COUNTRY music superstar and Hollywood actor Kris Kristofferson has died aged 88 after an incredible six-decade career.
Kristofferson passed peacefully surrounded by family at his home in Maui, Hawaii, on Saturday, a family spokeswoman said.
Tributes have begun to pour in for Kristofferson who played with Willie Nelson and Johnny Cash and is best known for the hit Me and Bobby McGee.
Country Music Hall of Fame CEO Kyle Young said: “Kris Kristofferson believed creativity is God-given, and those who ignore such a gift are doomed to unhappiness.
“He preached that a life of the mind gives voice to the soul, and his work gave voice not only to his soul but to ours.

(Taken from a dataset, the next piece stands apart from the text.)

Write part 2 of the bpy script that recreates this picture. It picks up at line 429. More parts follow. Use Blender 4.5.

“He leaves a resounding legacy.”
Country music wasn’t Kristofferson’s first career choice, having gone through the Army’s elite Ranger School, learning to pilot helicopters and reaching the rank of captain.
After moving to Nashville in 1965, Kristofferson became a janitor at the Columbia Records studio because it would give him a chance to offer his songs to the big-name stars recording there.

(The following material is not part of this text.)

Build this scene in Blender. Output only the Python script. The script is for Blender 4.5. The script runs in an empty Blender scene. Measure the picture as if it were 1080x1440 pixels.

He didn’t make a record until he was 33 but became one of country music’s most famous stars.
Starting in the late 1960s, the Brownsville, Texas native wrote such classics standards as Sunday Mornin’ Comin’ Down, Help Me Make it Through the Night, For the Good Times and Me and Bobby McGee.
He was emboldened during his career by a fleeting backstage meeting with his other idol, country superstar Johnny Cash.
“I’m sure he didn’t remember it,” Kristofferson said, “but to me that moment was electric. He was everything I expected.”
But he came to play with Cash, Willie Nelson, and Waylon Jennings in the country supergroup the Highwaymen.
As an actor, he played the leading man opposite Barbara Streisand in A Star is Born, but also had a fondness for shoot-out Westerns and cowboy dramas.
Born into a military family in Brownsville, Texas, his dad ascended the ranks to become a major-general in the US Air Force.
Initially, the handsome, athletic Kristofferson was the apple of his parents’ eyes.
He excelled in sport, playing American football and rugby union at a high level.
He even earned a Rhodes Scholarship to Oxford University, where he was awarded a blue for boxing.